begin Stored data

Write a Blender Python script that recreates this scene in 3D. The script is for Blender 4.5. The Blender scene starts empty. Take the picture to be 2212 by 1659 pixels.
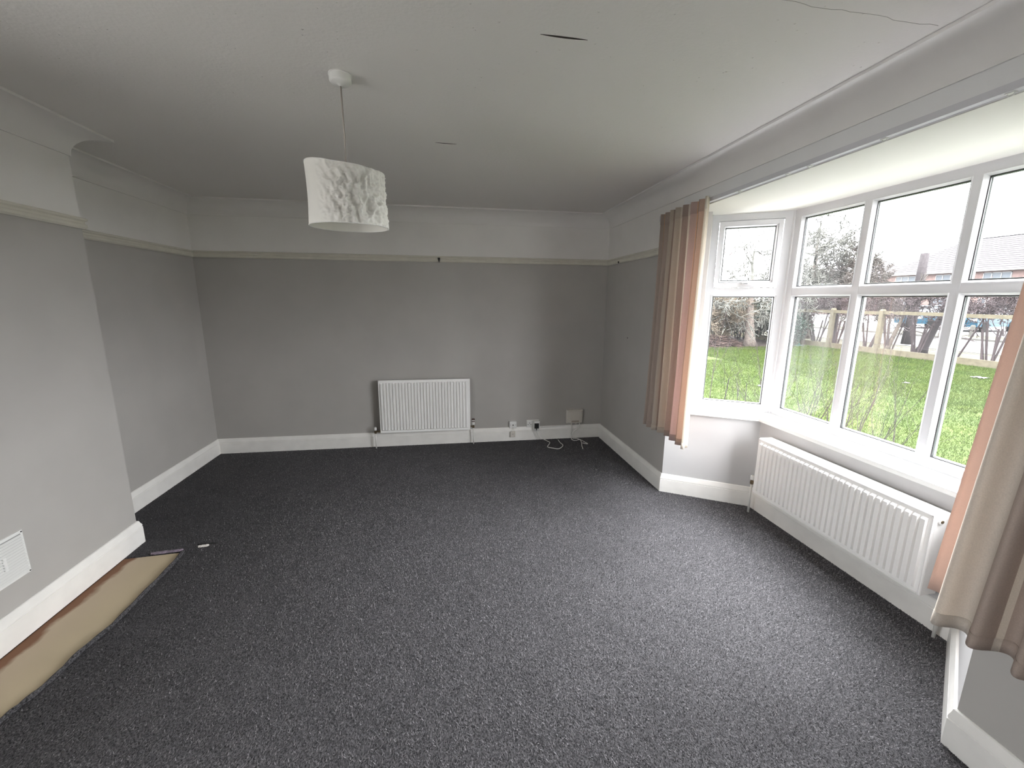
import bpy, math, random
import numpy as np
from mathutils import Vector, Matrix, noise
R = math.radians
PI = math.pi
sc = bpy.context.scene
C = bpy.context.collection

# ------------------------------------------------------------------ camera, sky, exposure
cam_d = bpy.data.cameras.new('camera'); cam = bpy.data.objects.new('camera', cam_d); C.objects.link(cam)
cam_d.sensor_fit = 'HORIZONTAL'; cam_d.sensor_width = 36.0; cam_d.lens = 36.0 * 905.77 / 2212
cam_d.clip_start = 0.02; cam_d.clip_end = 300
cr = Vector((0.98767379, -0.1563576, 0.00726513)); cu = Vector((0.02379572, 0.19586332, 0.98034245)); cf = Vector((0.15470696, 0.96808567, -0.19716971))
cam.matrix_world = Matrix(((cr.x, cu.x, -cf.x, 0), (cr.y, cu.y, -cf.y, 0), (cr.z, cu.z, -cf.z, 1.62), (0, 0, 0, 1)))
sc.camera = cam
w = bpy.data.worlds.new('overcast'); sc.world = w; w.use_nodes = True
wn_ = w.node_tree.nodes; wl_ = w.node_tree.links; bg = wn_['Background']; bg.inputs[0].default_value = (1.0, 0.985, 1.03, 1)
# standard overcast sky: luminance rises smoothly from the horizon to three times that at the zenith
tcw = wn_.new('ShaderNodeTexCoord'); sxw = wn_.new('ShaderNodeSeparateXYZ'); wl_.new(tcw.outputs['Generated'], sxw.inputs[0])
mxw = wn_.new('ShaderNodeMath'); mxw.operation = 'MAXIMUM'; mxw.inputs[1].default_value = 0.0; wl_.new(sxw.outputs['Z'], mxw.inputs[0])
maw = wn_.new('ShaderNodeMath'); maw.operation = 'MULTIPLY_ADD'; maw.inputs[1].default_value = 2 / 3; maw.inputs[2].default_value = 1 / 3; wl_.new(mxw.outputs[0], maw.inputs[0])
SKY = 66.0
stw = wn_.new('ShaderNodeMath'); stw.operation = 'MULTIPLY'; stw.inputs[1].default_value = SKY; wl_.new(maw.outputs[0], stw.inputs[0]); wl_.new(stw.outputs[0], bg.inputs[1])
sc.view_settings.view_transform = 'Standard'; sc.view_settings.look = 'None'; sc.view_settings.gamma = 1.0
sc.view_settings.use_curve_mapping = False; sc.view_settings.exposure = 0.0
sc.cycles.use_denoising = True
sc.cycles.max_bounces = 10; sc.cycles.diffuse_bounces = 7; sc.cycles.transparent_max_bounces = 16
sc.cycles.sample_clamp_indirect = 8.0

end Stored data

Copy every line in the listing above where the string "that" turns up.

Write a Blender Python script that recreates this scene in 3D. The script is for Blender 4.5. The Blender scene starts empty. Take the picture to be 2212 by 1659 pixels.
# standard overcast sky: luminance rises smoothly from the horizon to three times that at the zenith